▶ _Problem_: Search the material below for the word "runs" and copy every line in which it occurs.

───── Source data ─────

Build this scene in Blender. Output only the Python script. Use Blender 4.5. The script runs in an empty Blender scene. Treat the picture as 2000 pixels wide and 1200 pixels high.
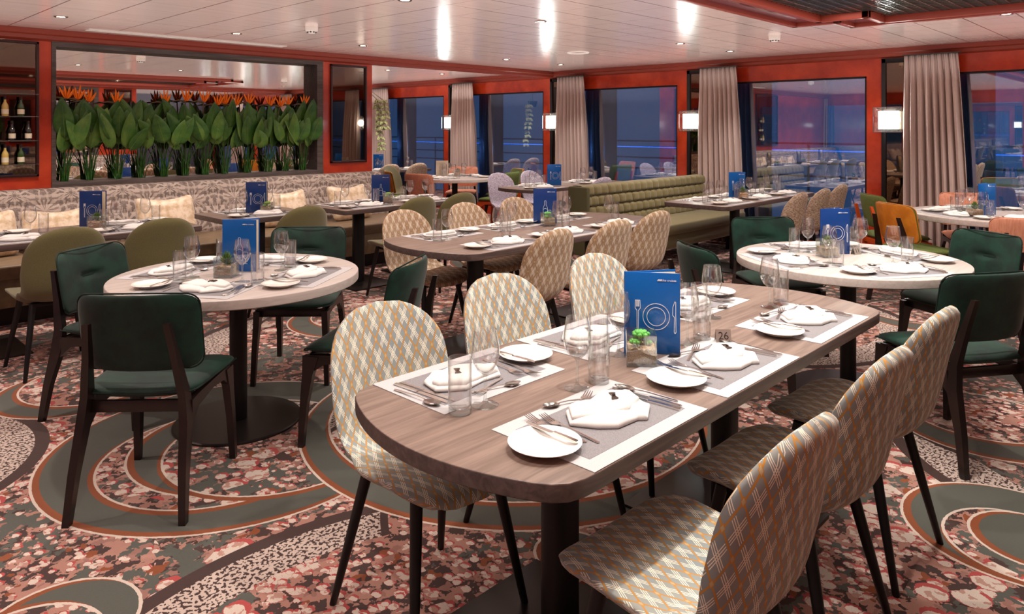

─────
───── Source data ─────

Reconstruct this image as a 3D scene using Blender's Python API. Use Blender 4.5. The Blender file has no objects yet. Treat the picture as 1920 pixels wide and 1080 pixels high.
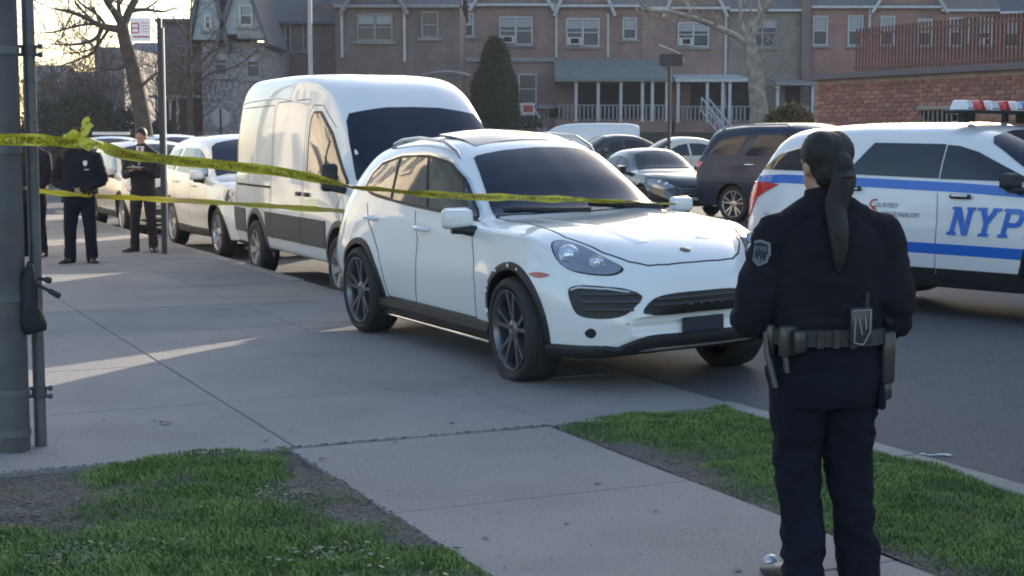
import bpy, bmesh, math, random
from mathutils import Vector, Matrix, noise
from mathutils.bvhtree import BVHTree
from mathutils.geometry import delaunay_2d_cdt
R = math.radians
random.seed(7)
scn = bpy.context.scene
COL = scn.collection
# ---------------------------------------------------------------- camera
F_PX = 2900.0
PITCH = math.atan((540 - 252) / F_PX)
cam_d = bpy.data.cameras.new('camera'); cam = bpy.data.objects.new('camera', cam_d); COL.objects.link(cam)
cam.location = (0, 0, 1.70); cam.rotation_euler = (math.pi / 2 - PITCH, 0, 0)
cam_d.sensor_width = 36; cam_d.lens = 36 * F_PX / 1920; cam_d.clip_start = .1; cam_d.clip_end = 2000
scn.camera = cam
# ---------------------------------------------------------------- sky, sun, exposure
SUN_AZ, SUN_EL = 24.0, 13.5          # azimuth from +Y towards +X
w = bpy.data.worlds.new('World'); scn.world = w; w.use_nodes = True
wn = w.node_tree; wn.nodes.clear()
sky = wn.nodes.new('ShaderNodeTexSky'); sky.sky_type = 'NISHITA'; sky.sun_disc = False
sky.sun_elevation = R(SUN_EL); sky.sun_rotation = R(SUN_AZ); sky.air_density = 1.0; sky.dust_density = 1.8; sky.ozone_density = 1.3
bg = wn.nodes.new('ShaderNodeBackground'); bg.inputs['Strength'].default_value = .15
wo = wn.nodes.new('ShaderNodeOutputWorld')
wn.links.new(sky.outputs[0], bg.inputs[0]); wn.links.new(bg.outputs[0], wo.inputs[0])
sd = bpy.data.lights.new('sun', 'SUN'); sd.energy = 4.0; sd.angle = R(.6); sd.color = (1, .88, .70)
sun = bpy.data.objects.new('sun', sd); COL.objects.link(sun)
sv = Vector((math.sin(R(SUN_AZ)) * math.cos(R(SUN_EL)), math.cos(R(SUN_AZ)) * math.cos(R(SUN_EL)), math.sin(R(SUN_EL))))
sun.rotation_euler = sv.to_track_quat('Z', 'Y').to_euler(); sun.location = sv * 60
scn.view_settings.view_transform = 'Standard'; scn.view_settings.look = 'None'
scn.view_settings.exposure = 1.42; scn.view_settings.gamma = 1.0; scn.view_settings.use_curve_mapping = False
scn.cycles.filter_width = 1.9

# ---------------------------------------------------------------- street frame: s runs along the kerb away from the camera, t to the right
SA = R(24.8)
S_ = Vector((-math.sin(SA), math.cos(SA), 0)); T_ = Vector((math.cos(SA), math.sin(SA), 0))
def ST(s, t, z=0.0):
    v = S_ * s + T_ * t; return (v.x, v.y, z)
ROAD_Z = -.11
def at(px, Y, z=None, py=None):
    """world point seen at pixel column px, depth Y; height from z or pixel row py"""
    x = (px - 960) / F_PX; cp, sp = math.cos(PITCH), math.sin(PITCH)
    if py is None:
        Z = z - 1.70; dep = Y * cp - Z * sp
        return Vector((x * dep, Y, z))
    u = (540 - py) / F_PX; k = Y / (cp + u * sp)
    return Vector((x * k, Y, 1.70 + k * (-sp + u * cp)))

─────

▶ _Solved problem_:
Build this scene in Blender. Output only the Python script. Use Blender 4.5. The script runs in an empty Blender scene. Treat the picture as 2000 pixels wide and 1200 pixels high.
# ---------------------------------------------------------------- street frame: s runs along the kerb away from the camera, t to the right